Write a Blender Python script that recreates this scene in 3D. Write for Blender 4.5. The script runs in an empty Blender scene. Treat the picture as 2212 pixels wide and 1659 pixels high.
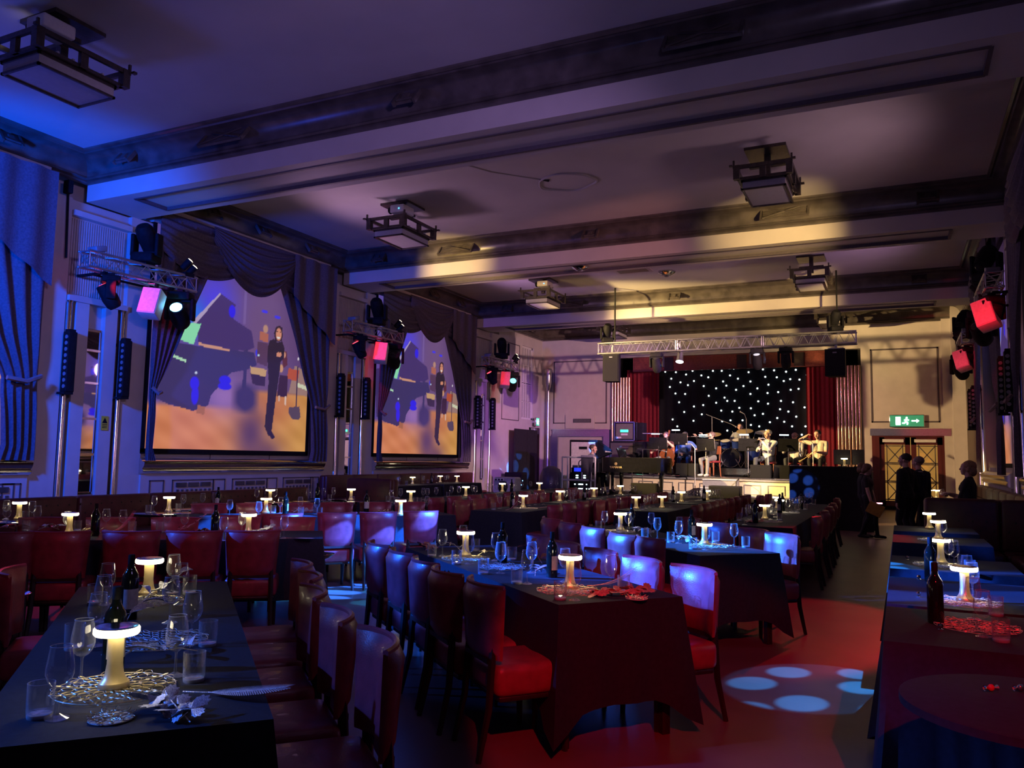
import bpy, bmesh, math, random
import numpy as np
from mathutils import Vector, Matrix
S = bpy.context.scene
C = S.collection
PI = math.pi
RND = random.Random(11)
# ------------------------------------------------------------------ camera
FOC = 1731.85                      # focal length in pixels of the 2212 x 1659 frame
VX, VY = (-2493.0, 926.0), (1944.0, 1002.0)     # vanishing points of the hall's two floor directions
CX, CY, EYE = 1106.0, 829.5, 1.55
ey = np.array([VY[0]-CX, VY[1]-CY, FOC]); ey /= np.linalg.norm(ey)
ex = -np.array([VX[0]-CX, VX[1]-CY, FOC]); ex /= np.linalg.norm(ex)
ez = np.cross(ex, ey); ez = -ez if ez[1] > 0 else ez
ROT = np.stack([ex, ey, ez])
_u, _s, _vt = np.linalg.svd(ROT); ROT = _u @ _vt
cam_d = bpy.data.cameras.new('camera'); cam = bpy.data.objects.new('camera', cam_d); C.objects.link(cam)
cam_d.sensor_fit = 'HORIZONTAL'; cam_d.sensor_width = 36.0; cam_d.lens = FOC/2212*36.0
cam_d.clip_start = 0.05; cam_d.clip_end = 200
_m = Matrix(((ROT[0,0], -ROT[0,1], -ROT[0,2], 0), (ROT[1,0], -ROT[1,1], -ROT[1,2], 0), (ROT[2,0], -ROT[2,1], -ROT[2,2], EYE), (0,0,0,1)))
cam.matrix_world = _m
S.camera = cam
def ray(px, py):
    return ROT @ np.array([px-CX, py-CY, FOC])
def onz(px, py, z):                # where the sight line of a photo point meets a horizontal plane
    d = ray(px, py); t = (z-EYE)/d[2]; return Vector((t*d[0], t*d[1], z))
def ony(px, py, y):
    d = ray(px, py); t = y/d[1]; return Vector((t*d[0], y, EYE+t*d[2]))
def onx(px, py, x):
    d = ray(px, py); t = x/d[0]; return Vector((x, t*d[1], EYE+t*d[2]))
# ------------------------------------------------------------------ world, view
w = bpy.data.worlds.new('world'); S.world = w; w.use_nodes = True
w.node_tree.nodes['Background'].inputs[0].default_value = (0.02, 0.015, 0.03, 1)
w.node_tree.nodes['Background'].inputs[1].default_value = 0.3
S.view_settings.view_transform = 'Standard'; S.view_settings.look = 'None'
S.view_settings.exposure = 0.0; S.view_settings.gamma = 1.0; S.view_settings.use_curve_mapping = False
S.cycles.max_bounces = 10; S.cycles.diffuse_bounces = 3; S.cycles.glossy_bounces = 3
S.cycles.transmission_bounces = 6; S.cycles.transparent_max_bounces = 24
S.cycles.caustics_reflective = False; S.cycles.caustics_refractive = False
S.cycles.sample_clamp_indirect = 3.0; S.cycles.sample_clamp_direct = 0.0; S.cycles.blur_glossy = 0.5
S.cycles.use_light_tree = True
# ------------------------------------------------------------------ stage lighting of the hall
def aim(o, tgt):
    o.rotation_euler = (Vector(tgt)-Vector(o.location)).to_track_quat('-Z', 'Y').to_euler()
def spot(name, loc, tgt, col, power, deg, blend=.3, radius=.06, gobo=None):
    d = bpy.data.lights.new(name, 'SPOT'); o = bpy.data.objects.new(name, d); C.objects.link(o)
    o.location = loc; aim(o, tgt); d.color = col; d.energy = power
    d.spot_size = math.radians(deg); d.spot_blend = blend; d.shadow_soft_size = radius
    if gobo:                       # a pattern plate in the lantern: round holes
        scale, thr, base = gobo
        d.use_nodes = True; nt = d.node_tree; n = nt.nodes; n.clear()
        out = n.new('ShaderNodeOutputLight'); em = n.new('ShaderNodeEmission')
        tc = n.new('ShaderNodeTexCoord'); sx = n.new('ShaderNodeSeparateXYZ')
        dv1 = n.new('ShaderNodeMath'); dv1.operation = 'DIVIDE'; dv2 = n.new('ShaderNodeMath'); dv2.operation = 'DIVIDE'
        cb = n.new('ShaderNodeCombineXYZ'); vo = n.new('ShaderNodeTexVoronoi'); vo.inputs['Scale'].default_value = scale
        vo.inputs['Randomness'].default_value = .65; vo.voronoi_dimensions = '2D'
        rp = n.new('ShaderNodeMapRange'); rp.inputs['From Min'].default_value = thr; rp.inputs['From Max'].default_value = thr*.88
        rp.inputs['To Min'].default_value = base; rp.inputs['To Max'].default_value = 1.0
        L = nt.links.new
        L(tc.outputs['Normal'], sx.inputs[0]); L(sx.outputs[0], dv1.inputs[0]); L(sx.outputs[2], dv1.inputs[1])
        L(sx.outputs[1], dv2.inputs[0]); L(sx.outputs[2], dv2.inputs[1]); L(dv1.outputs[0], cb.inputs[0]); L(dv2.outputs[0], cb.inputs[1])
        L(cb.outputs[0], vo.inputs['Vector']); L(vo.outputs['Distance'], rp.inputs['Value']); L(rp.outputs[0], em.inputs['Strength'])
        L(em.outputs[0], out.inputs[0])
    return o
def point(name, loc, col, power, radius=.15):
    d = bpy.data.lights.new(name, 'POINT'); o = bpy.data.objects.new(name, d); C.objects.link(o)
    o.location = loc; d.color = col; d.energy = power; d.shadow_soft_size = radius
    return o
BLUE, CYAN, RED, MAUVE, WARM, AMBER = (.04,.16,1), (.03,.35,1), (1,.012,.03), (.5,.28,1), (1,.8,.52), (1,.7,.22)
# blue from the window wall, off the picture's edge, and its wash over ceiling and first pilaster
spot('blue_edge_wash', (-10.6, 4.2, 4.4), (-13.2, 8.0, 4.2), (.0,.08,1), 3000, 92, .7, .3)
spot('blue_ceiling_wash', (-11.4, 5.2, 4.4), (-9.5, 6.6, 7.2), (.05,.09,1), 115, 150, .9, .3)
# added mauve fill for ceiling and window wall; no fixtures hang there
spot('mauve_fill', (-11.4, 13.4, 4.6), (-6.5, 13.8, 6.9), (.52,.29,.54), 260, 140, .9, .3)
spot('mauve_fill', (-11.4, 20.8, 4.6), (-6.5, 21.2, 6.9), (.52,.27,.60), 300, 140, .9, .3)
spot('mauve_fill', (-11.4, 26.6, 4.6), (-6.5, 28.0, 6.9), (.50,.28,.66), 90, 140, .9, .3)
spot('mauve_fill', (.6, 20.6, 4.6), (-4.0, 21.0, 6.9), (.52,.27,.56), 150, 140, .9, .3)
spot('mauve_fill', (.6, 13.4, 4.6), (-4.0, 13.8, 6.9), (.50,.30,.40), 130, 140, .9, .3)
spot('mauve_fill', (.6, 1.5, 4.2), (-6.0, 5.5, 7.0), (.34,.25,.60), 330, 150, .9, .4)
spot('mauve_front', (.8, 2.5, 4.6), (-13.2, 15.0, 2.6), (.42,.26,.75), 1100, 60, .6, .2)
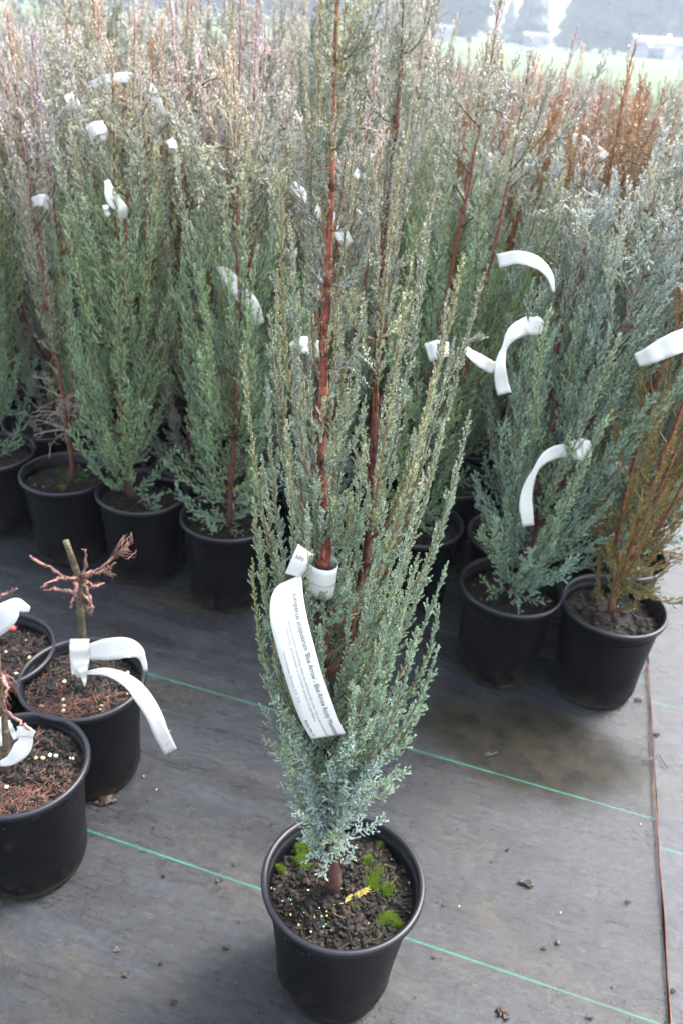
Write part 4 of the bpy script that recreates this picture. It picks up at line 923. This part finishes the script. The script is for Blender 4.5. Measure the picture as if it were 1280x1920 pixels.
━━━━━━━━
* [Written request]:
Using the records above, output their complete text exactly, minus any images.

* [Written solution]:
Write a Blender Python script that recreates this scene in 3D. Write for Blender 4.5. The script runs in an empty Blender scene. Treat the picture as 2212 pixels wide and 1659 pixels high.
import bpy, bmesh, math, random
import numpy as np
from mathutils import Vector, Matrix
S = bpy.context.scene
C = S.collection
PI = math.pi
RND = random.Random(11)
# ------------------------------------------------------------------ camera
FOC = 1731.85                      # focal length in pixels of the 2212 x 1659 frame
VX, VY = (-2493.0, 926.0), (1944.0, 1002.0)     # vanishing points of the hall's two floor directions
CX, CY, EYE = 1106.0, 829.5, 1.55
ey = np.array([VY[0]-CX, VY[1]-CY, FOC]); ey /= np.linalg.norm(ey)
ex = -np.array([VX[0]-CX, VX[1]-CY, FOC]); ex /= np.linalg.norm(ex)
ez = np.cross(ex, ey); ez = -ez if ez[1] > 0 else ez
ROT = np.stack([ex, ey, ez])
_u, _s, _vt = np.linalg.svd(ROT); ROT = _u @ _vt
cam_d = bpy.data.cameras.new('camera'); cam = bpy.data.objects.new('camera', cam_d); C.objects.link(cam)
cam_d.sensor_fit = 'HORIZONTAL'; cam_d.sensor_width = 36.0; cam_d.lens = FOC/2212*36.0
cam_d.clip_start = 0.05; cam_d.clip_end = 200
_m = Matrix(((ROT[0,0], -ROT[0,1], -ROT[0,2], 0), (ROT[1,0], -ROT[1,1], -ROT[1,2], 0), (ROT[2,0], -ROT[2,1], -ROT[2,2], EYE), (0,0,0,1)))
cam.matrix_world = _m
S.camera = cam
def ray(px, py):
    return ROT @ np.array([px-CX, py-CY, FOC])
def onz(px, py, z):                # where the sight line of a photo point meets a horizontal plane
    d = ray(px, py); t = (z-EYE)/d[2]; return Vector((t*d[0], t*d[1], z))
def ony(px, py, y):
    d = ray(px, py); t = y/d[1]; return Vector((t*d[0], y, EYE+t*d[2]))
def onx(px, py, x):
    d = ray(px, py); t = x/d[0]; return Vector((x, t*d[1], EYE+t*d[2]))
# ------------------------------------------------------------------ world, view
w = bpy.data.worlds.new('world'); S.world = w; w.use_nodes = True
w.node_tree.nodes['Background'].inputs[0].default_value = (0.02, 0.015, 0.03, 1)
w.node_tree.nodes['Background'].inputs[1].default_value = 0.3
S.view_settings.view_transform = 'Standard'; S.view_settings.look = 'None'
S.view_settings.exposure = 0.0; S.view_settings.gamma = 1.0; S.view_settings.use_curve_mapping = False
S.cycles.max_bounces = 10; S.cycles.diffuse_bounces = 3; S.cycles.glossy_bounces = 3
S.cycles.transmission_bounces = 6; S.cycles.transparent_max_bounces = 24
S.cycles.caustics_reflective = False; S.cycles.caustics_refractive = False
S.cycles.sample_clamp_indirect = 3.0; S.cycles.sample_clamp_direct = 0.0; S.cycles.blur_glossy = 0.5
S.cycles.use_light_tree = True
# ------------------------------------------------------------------ stage lighting of the hall
def aim(o, tgt):
    o.rotation_euler = (Vector(tgt)-Vector(o.location)).to_track_quat('-Z', 'Y').to_euler()
def spot(name, loc, tgt, col, power, deg, blend=.3, radius=.06, gobo=None):
    d = bpy.data.lights.new(name, 'SPOT'); o = bpy.data.objects.new(name, d); C.objects.link(o)
    o.location = loc; aim(o, tgt); d.color = col; d.energy = power
    d.spot_size = math.radians(deg); d.spot_blend = blend; d.shadow_soft_size = radius
    if gobo:                       # a pattern plate in the lantern: round holes
        scale, thr, base = gobo
        d.use_nodes = True; nt = d.node_tree; n = nt.nodes; n.clear()
        out = n.new('ShaderNodeOutputLight'); em = n.new('ShaderNodeEmission')
        tc = n.new('ShaderNodeTexCoord'); sx = n.new('ShaderNodeSeparateXYZ')
        dv1 = n.new('ShaderNodeMath'); dv1.operation = 'DIVIDE'; dv2 = n.new('ShaderNodeMath'); dv2.operation = 'DIVIDE'
        cb = n.new('ShaderNodeCombineXYZ'); vo = n.new('ShaderNodeTexVoronoi'); vo.inputs['Scale'].default_value = scale
        vo.inputs['Randomness'].default_value = .65; vo.voronoi_dimensions = '2D'
        rp = n.new('ShaderNodeMapRange'); rp.inputs['From Min'].default_value = thr; rp.inputs['From Max'].default_value = thr*.88
        rp.inputs['To Min'].default_value = base; rp.inputs['To Max'].default_value = 1.0
        L = nt.links.new
        L(tc.outputs['Normal'], sx.inputs[0]); L(sx.outputs[0], dv1.inputs[0]); L(sx.outputs[2], dv1.inputs[1])
        L(sx.outputs[1], dv2.inputs[0]); L(sx.outputs[2], dv2.inputs[1]); L(dv1.outputs[0], cb.inputs[0]); L(dv2.outputs[0], cb.inputs[1])
        L(cb.outputs[0], vo.inputs['Vector']); L(vo.outputs['Distance'], rp.inputs['Value']); L(rp.outputs[0], em.inputs['Strength'])
        L(em.outputs[0], out.inputs[0])
    return o
def point(name, loc, col, power, radius=.15):
    d = bpy.data.lights.new(name, 'POINT'); o = bpy.data.objects.new(name, d); C.objects.link(o)
    o.location = loc; d.color = col; d.energy = power; d.shadow_soft_size = radius
    return o
BLUE, CYAN, RED, MAUVE, WARM, AMBER = (.04,.16,1), (.03,.35,1), (1,.012,.03), (.5,.28,1), (1,.8,.52), (1,.7,.22)
# blue from the window wall, off the picture's edge, and its wash over ceiling and first pilaster
spot('blue_edge_wash', (-10.6, 4.2, 4.4), (-13.2, 8.0, 4.2), (.0,.08,1), 3000, 92, .7, .3)
spot('blue_ceiling_wash', (-11.4, 5.2, 4.4), (-9.5, 6.6, 7.2), (.05,.09,1), 115, 150, .9, .3)
# added mauve fill for ceiling and window wall; no fixtures hang there
spot('mauve_fill', (-11.4, 13.4, 4.6), (-6.5, 13.8, 6.9), (.52,.29,.54), 260, 140, .9, .3)
spot('mauve_fill', (-11.4, 20.8, 4.6), (-6.5, 21.2, 6.9), (.52,.27,.60), 300, 140, .9, .3)
spot('mauve_fill', (-11.4, 26.6, 4.6), (-6.5, 28.0, 6.9), (.50,.28,.66), 90, 140, .9, .3)
spot('mauve_fill', (.6, 20.6, 4.6), (-4.0, 21.0, 6.9), (.52,.27,.56), 150, 140, .9, .3)
spot('mauve_fill', (.6, 13.4, 4.6), (-4.0, 13.8, 6.9), (.50,.30,.40), 130, 140, .9, .3)
spot('mauve_fill', (.6, 1.5, 4.2), (-6.0, 5.5, 7.0), (.34,.25,.60), 330, 150, .9, .4)
spot('mauve_front', (.8, 2.5, 4.6), (-13.2, 15.0, 2.6), (.42,.26,.75), 1100, 60, .6, .2)
Write part 4 of the bpy script that recreates this picture. It picks up at line 923. This part finishes the script. The script is for Blender 4.5. Measure the picture as if it were 1280x1920 pixels.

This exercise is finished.